High Fidelity Trapped Ion Qubit Gate Operations with a Narrow-Linewidth Integrated Photonic Laser

We present the first high-fidelity (>99%) single qubit gates with trapped ions using an integrated photonic laser system, which is comprised of an integrated Stimulated Brillouin Scattering (SBS) laser locked to an integrated high-Q coil resonator. We use this integrated laser to excite an ultra-narrow clock transition in ⁸⁸Sr⁺ trapped in a surface electrode trap without the use of a conventional cavity or second harmonic generation (SHG).

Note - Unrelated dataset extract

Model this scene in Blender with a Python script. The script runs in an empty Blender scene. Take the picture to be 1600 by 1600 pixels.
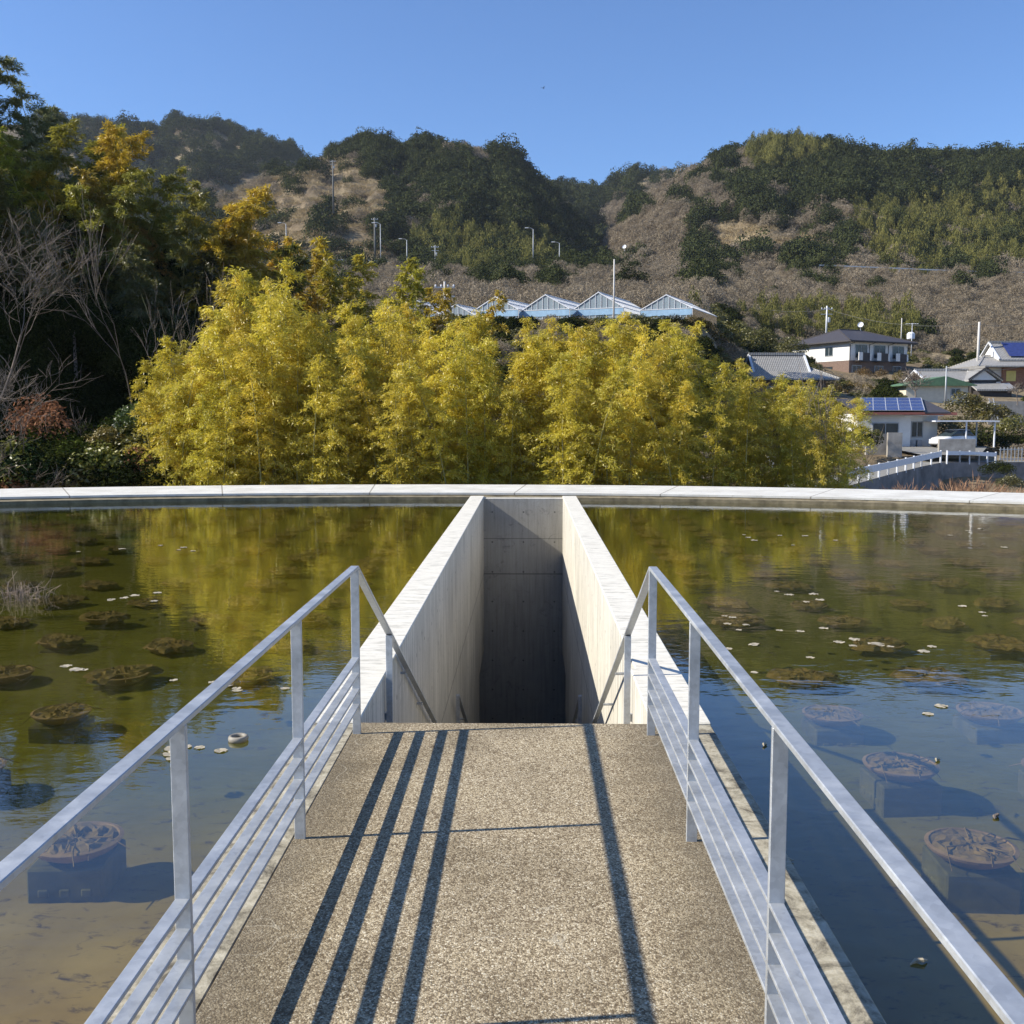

To overcome residual thermal drift of the integrated laser source we further discipline the laser to the ion clock transition. By interleaving clock feedback sequences with qubit control sequences, we perform Rabi oscillations that retain >99% population per inversion for rotations exceeding 10π, equivalent to single qubit gate fidelity of 99.7%. We are also able to perform state preparation and measurement with 99.75% fidelity, narrow linewidth spectroscopy (<1 kHz linewidth), resolved sideband cooling below 0.1 nbar, and measure laser limited qubit coherence times of 329 μs. These results demonstrate the first high fidelity qubit gates achieved with an integrated laser system and light the way toward highly portable, monolithically integrated, quantum information processors for sensing, networking and computing.